_DATA SEGMENT_.
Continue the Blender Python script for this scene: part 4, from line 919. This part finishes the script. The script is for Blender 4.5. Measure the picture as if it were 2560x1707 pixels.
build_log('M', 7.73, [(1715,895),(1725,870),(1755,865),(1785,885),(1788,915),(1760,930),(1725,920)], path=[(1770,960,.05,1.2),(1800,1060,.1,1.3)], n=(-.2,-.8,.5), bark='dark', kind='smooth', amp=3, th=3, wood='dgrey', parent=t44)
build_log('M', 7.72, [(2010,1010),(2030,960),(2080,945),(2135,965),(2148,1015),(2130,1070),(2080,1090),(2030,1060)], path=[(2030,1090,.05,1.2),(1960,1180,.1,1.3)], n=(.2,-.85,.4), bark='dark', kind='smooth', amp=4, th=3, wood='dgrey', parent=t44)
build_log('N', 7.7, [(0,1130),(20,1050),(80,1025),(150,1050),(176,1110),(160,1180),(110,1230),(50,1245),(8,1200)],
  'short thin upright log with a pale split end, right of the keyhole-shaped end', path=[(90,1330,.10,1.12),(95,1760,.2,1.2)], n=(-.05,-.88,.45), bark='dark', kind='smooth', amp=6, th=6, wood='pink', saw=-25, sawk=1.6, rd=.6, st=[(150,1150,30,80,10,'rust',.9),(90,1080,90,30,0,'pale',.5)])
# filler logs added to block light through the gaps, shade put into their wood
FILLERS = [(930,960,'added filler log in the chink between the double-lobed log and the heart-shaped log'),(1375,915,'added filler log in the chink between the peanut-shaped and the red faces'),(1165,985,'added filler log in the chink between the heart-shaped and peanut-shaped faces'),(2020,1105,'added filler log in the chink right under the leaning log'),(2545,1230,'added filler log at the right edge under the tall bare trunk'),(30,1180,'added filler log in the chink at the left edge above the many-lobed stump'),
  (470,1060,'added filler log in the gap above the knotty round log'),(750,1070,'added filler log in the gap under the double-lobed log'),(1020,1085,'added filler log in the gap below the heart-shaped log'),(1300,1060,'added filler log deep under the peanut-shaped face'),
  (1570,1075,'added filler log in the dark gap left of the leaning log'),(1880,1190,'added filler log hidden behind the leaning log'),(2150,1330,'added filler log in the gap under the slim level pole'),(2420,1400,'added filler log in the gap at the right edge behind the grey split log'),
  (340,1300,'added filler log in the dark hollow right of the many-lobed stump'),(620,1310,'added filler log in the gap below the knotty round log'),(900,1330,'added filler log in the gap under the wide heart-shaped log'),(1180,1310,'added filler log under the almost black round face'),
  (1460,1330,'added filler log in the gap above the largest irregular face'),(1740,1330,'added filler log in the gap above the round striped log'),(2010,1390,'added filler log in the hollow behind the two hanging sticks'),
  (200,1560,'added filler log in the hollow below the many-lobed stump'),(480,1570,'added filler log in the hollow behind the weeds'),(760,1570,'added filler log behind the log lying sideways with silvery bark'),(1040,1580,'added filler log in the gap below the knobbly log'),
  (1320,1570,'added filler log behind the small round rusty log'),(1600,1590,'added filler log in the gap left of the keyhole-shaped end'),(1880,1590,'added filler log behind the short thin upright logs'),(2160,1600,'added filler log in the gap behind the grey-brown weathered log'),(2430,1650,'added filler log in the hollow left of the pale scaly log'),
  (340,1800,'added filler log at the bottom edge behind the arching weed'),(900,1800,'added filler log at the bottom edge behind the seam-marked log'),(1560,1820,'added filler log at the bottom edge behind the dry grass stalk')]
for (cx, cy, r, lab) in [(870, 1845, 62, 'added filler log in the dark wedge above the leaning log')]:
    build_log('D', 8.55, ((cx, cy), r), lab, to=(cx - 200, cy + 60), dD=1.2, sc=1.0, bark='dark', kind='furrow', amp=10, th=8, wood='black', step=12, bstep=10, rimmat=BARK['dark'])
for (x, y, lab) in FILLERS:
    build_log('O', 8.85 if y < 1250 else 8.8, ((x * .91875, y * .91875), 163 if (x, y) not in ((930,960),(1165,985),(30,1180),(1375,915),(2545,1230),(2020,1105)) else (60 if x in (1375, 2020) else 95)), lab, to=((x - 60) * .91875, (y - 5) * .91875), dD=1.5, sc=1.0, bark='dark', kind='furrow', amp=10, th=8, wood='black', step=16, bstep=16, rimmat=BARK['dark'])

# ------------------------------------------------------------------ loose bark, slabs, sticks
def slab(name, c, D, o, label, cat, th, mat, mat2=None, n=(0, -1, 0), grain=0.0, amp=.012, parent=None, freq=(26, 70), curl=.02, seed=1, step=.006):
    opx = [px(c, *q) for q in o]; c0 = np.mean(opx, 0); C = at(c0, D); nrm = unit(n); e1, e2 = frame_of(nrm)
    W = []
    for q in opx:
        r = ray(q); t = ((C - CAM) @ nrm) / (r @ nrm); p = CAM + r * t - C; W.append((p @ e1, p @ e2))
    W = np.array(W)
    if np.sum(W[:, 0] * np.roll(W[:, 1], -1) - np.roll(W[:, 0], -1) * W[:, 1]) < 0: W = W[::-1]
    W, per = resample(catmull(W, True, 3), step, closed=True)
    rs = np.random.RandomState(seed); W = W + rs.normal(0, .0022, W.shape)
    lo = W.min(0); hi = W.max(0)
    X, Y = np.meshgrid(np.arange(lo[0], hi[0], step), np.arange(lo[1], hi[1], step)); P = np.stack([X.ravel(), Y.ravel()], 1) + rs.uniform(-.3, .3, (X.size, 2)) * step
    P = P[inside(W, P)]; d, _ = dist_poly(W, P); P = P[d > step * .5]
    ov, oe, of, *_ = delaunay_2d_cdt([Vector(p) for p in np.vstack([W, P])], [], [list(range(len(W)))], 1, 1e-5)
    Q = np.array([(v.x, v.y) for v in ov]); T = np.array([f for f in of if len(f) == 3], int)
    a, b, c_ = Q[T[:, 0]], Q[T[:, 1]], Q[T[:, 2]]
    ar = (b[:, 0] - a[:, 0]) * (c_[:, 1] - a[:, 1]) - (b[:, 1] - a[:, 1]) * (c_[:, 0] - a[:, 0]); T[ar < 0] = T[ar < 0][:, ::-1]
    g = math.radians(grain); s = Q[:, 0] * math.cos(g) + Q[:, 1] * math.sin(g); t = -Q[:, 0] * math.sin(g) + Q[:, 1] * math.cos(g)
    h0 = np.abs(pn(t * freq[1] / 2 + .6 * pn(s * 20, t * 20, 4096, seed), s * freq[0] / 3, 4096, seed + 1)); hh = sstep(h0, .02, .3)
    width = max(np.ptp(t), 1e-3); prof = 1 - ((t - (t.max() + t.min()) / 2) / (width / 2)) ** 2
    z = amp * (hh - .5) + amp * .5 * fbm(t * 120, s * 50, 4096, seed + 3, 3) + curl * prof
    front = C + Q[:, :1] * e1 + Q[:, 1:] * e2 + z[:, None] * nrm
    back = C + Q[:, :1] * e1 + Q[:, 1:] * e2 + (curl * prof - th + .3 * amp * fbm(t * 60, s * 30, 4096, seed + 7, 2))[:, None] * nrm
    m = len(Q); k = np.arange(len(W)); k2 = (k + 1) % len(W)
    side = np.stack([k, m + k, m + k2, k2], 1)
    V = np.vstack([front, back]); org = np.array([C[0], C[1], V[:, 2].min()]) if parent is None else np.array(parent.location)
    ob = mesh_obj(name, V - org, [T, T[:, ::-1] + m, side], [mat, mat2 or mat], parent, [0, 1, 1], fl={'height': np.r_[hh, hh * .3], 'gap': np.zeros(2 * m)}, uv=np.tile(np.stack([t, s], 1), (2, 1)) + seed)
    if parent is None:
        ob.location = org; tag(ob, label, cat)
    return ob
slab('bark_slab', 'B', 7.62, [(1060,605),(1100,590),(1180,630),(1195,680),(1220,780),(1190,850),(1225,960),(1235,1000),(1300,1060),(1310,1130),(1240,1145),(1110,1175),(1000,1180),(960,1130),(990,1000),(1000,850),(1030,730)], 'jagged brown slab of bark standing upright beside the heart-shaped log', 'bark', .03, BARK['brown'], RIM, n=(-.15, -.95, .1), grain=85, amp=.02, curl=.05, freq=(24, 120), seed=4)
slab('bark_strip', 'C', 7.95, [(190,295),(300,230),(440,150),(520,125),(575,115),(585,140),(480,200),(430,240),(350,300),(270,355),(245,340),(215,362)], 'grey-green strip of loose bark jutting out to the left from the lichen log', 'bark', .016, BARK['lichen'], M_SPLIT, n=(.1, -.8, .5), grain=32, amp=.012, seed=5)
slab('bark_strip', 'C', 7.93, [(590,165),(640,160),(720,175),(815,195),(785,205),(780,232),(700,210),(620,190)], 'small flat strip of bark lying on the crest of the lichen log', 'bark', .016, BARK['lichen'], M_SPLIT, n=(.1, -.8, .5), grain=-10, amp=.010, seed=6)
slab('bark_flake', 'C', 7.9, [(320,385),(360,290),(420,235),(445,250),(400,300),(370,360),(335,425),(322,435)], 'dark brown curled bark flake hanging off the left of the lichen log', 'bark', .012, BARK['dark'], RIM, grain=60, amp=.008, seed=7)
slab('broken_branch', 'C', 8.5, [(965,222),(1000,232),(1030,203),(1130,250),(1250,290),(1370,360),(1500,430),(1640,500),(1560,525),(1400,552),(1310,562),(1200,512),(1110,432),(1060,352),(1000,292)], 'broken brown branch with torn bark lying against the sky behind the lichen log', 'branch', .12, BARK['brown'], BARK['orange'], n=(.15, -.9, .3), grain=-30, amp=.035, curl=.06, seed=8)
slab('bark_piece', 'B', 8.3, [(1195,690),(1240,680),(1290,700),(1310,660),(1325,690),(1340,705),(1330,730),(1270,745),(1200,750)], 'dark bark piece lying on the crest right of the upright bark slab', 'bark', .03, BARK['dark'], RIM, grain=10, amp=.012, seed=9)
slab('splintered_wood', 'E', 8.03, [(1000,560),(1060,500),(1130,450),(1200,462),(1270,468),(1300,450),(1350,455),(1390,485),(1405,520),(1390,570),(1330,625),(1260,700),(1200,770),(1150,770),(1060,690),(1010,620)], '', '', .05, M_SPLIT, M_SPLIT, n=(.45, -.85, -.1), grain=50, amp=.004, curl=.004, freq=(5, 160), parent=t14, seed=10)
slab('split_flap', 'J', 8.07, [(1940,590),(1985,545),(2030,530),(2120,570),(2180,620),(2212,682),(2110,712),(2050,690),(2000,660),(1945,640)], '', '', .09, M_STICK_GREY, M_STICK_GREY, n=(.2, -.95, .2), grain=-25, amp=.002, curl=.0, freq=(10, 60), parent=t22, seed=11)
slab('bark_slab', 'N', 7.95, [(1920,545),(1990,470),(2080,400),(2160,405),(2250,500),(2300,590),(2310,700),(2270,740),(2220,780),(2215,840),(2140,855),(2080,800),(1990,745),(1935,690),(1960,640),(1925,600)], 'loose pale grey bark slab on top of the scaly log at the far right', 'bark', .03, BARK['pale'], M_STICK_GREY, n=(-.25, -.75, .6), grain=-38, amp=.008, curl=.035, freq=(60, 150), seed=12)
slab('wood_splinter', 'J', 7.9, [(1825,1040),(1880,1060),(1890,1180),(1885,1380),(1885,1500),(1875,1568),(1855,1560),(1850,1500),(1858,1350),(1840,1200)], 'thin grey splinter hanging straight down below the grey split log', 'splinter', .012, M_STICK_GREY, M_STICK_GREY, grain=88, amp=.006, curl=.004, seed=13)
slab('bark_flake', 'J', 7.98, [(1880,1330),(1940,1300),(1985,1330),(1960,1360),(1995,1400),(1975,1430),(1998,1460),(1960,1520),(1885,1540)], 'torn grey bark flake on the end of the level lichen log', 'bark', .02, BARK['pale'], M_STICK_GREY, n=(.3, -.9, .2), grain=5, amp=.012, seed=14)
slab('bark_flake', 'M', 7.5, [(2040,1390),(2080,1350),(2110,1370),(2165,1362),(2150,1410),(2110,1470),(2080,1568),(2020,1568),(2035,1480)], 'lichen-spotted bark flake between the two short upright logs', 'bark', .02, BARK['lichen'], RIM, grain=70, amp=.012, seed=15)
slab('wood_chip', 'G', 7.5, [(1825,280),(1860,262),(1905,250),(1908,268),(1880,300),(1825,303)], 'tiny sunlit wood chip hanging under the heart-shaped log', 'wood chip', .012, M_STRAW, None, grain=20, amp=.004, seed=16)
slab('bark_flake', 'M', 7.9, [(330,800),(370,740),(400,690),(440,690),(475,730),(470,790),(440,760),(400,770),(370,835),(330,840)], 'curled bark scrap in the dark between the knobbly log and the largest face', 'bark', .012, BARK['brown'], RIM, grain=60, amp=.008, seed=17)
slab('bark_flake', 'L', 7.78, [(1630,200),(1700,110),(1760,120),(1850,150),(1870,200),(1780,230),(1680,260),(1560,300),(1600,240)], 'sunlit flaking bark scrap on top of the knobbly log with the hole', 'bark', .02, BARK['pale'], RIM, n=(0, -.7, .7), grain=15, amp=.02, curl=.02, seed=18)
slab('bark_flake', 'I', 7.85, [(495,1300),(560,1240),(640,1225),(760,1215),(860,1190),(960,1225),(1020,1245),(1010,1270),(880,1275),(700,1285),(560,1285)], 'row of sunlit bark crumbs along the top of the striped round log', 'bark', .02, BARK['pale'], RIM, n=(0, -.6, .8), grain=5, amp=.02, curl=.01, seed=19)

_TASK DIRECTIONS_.
Determine how many lines of this listing contain "kind", and give only the number.

_WRITTEN REPLY_.
5